▸ **PROVIDED DATA**
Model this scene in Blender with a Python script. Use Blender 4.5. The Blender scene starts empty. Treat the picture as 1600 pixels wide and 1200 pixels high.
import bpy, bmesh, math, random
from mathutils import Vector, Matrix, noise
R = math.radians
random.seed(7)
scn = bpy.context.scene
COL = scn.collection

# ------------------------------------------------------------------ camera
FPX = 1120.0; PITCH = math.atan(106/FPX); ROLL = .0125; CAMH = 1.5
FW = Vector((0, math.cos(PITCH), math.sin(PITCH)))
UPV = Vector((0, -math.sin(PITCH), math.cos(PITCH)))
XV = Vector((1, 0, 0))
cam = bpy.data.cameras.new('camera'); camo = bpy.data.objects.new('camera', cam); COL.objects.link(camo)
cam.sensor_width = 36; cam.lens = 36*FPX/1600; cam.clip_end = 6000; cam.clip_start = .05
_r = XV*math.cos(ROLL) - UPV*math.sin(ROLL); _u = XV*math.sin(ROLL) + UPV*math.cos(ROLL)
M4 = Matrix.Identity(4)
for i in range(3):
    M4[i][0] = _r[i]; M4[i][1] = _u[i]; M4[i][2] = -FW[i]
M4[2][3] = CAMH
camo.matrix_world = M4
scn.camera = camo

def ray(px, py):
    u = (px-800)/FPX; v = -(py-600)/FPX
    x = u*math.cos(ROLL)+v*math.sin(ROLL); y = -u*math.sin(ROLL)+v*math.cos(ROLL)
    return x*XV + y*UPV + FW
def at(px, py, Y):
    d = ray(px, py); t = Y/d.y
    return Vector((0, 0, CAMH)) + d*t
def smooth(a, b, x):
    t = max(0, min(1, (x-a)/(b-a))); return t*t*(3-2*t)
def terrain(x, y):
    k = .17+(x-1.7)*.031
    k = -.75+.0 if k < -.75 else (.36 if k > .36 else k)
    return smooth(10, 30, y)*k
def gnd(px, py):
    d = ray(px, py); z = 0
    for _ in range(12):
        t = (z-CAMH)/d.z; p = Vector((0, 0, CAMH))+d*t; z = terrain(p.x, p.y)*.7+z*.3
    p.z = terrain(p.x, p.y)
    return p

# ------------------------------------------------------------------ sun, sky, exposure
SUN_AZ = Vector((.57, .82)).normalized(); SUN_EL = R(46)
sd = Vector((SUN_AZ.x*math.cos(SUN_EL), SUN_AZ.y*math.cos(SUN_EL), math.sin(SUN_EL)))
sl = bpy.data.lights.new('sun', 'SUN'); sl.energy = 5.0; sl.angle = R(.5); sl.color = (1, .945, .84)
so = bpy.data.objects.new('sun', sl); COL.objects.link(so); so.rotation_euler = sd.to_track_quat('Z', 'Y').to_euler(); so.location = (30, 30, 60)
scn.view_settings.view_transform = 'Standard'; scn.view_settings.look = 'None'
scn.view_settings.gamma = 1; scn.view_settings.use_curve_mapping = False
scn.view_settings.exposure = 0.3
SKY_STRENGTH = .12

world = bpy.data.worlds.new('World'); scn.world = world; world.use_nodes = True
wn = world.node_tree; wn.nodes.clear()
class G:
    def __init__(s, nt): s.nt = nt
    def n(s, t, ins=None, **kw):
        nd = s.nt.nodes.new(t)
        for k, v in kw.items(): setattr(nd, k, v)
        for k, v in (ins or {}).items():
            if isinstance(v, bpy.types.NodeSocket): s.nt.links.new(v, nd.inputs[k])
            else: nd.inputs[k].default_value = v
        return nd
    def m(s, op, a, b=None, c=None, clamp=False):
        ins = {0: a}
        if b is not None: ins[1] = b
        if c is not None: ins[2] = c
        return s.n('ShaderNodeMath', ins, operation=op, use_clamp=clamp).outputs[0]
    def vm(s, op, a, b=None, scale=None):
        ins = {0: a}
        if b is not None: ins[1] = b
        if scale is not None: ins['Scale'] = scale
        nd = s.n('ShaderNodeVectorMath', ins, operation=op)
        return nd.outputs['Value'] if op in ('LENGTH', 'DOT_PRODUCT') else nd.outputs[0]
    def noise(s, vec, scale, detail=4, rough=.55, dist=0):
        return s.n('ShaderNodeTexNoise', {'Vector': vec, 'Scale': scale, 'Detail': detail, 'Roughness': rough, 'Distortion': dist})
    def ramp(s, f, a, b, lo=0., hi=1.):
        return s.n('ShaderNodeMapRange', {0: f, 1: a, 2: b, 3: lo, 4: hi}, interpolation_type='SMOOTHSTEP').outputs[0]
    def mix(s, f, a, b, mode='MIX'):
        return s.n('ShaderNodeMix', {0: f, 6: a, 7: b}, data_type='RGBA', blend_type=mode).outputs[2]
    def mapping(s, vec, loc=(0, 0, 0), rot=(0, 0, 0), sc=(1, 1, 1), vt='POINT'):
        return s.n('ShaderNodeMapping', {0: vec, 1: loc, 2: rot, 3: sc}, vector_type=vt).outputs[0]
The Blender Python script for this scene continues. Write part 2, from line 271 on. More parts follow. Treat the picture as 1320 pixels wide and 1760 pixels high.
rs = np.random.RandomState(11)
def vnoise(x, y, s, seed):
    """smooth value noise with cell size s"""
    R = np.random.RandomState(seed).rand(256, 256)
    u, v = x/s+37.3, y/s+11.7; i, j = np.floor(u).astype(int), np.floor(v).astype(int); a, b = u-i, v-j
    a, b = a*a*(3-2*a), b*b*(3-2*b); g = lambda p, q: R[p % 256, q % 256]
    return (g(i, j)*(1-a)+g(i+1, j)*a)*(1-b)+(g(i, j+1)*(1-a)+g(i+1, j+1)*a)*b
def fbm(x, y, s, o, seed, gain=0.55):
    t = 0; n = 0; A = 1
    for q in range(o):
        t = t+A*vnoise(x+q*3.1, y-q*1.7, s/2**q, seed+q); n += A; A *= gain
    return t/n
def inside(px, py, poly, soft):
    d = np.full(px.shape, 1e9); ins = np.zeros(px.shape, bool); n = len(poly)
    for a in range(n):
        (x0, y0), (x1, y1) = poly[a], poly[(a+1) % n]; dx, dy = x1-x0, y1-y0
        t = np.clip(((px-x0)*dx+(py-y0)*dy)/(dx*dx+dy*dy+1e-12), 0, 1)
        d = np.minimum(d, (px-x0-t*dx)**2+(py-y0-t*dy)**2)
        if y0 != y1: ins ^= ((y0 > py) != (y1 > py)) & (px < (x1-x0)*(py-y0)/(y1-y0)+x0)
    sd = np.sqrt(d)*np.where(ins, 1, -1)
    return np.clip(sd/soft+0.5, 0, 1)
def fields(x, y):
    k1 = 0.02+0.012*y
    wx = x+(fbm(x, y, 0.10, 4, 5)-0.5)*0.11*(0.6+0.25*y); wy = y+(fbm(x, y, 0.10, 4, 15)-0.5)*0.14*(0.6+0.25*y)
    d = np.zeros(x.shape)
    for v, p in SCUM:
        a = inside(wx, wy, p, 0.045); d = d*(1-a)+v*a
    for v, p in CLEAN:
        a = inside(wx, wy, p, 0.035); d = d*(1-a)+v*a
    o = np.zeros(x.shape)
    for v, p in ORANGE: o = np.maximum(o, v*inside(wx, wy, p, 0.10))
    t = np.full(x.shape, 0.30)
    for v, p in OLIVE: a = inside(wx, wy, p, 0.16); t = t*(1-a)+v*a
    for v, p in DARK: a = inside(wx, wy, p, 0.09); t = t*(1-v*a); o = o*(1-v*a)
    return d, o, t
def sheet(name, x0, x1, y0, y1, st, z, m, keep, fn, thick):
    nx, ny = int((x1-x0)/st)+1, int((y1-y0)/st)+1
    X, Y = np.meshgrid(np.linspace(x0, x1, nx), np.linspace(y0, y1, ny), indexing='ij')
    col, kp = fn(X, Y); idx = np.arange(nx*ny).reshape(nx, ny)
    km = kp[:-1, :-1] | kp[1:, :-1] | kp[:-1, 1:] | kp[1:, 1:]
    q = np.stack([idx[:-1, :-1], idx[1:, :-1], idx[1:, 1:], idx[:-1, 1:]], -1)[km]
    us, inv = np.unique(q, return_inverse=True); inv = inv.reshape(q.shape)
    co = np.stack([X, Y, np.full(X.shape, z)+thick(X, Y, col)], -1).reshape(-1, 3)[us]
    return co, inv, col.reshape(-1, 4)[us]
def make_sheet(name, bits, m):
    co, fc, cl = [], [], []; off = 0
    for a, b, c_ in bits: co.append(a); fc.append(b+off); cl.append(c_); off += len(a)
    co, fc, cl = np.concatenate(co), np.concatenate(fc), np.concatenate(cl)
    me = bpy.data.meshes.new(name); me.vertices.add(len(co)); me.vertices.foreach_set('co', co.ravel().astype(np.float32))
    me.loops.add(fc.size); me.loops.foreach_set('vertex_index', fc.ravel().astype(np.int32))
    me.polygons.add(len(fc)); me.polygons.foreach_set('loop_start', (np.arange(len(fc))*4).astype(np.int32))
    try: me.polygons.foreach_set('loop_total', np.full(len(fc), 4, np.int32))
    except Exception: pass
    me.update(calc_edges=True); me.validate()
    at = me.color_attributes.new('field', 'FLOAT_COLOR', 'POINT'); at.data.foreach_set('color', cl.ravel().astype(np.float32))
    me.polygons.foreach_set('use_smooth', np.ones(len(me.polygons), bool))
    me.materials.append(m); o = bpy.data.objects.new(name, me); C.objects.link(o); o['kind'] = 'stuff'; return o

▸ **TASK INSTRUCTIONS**
Return a word-for-word copy of the lines from the beginning of the listing to the line holding "scn.camera = camo", both kept.

▸ **REPLY**
Model this scene in Blender with a Python script. Use Blender 4.5. The Blender scene starts empty. Treat the picture as 1600 pixels wide and 1200 pixels high.
import bpy, bmesh, math, random
from mathutils import Vector, Matrix, noise
R = math.radians
random.seed(7)
scn = bpy.context.scene
COL = scn.collection

# ------------------------------------------------------------------ camera
FPX = 1120.0; PITCH = math.atan(106/FPX); ROLL = .0125; CAMH = 1.5
FW = Vector((0, math.cos(PITCH), math.sin(PITCH)))
UPV = Vector((0, -math.sin(PITCH), math.cos(PITCH)))
XV = Vector((1, 0, 0))
cam = bpy.data.cameras.new('camera'); camo = bpy.data.objects.new('camera', cam); COL.objects.link(camo)
cam.sensor_width = 36; cam.lens = 36*FPX/1600; cam.clip_end = 6000; cam.clip_start = .05
_r = XV*math.cos(ROLL) - UPV*math.sin(ROLL); _u = XV*math.sin(ROLL) + UPV*math.cos(ROLL)
M4 = Matrix.Identity(4)
for i in range(3):
    M4[i][0] = _r[i]; M4[i][1] = _u[i]; M4[i][2] = -FW[i]
M4[2][3] = CAMH
camo.matrix_world = M4
scn.camera = camo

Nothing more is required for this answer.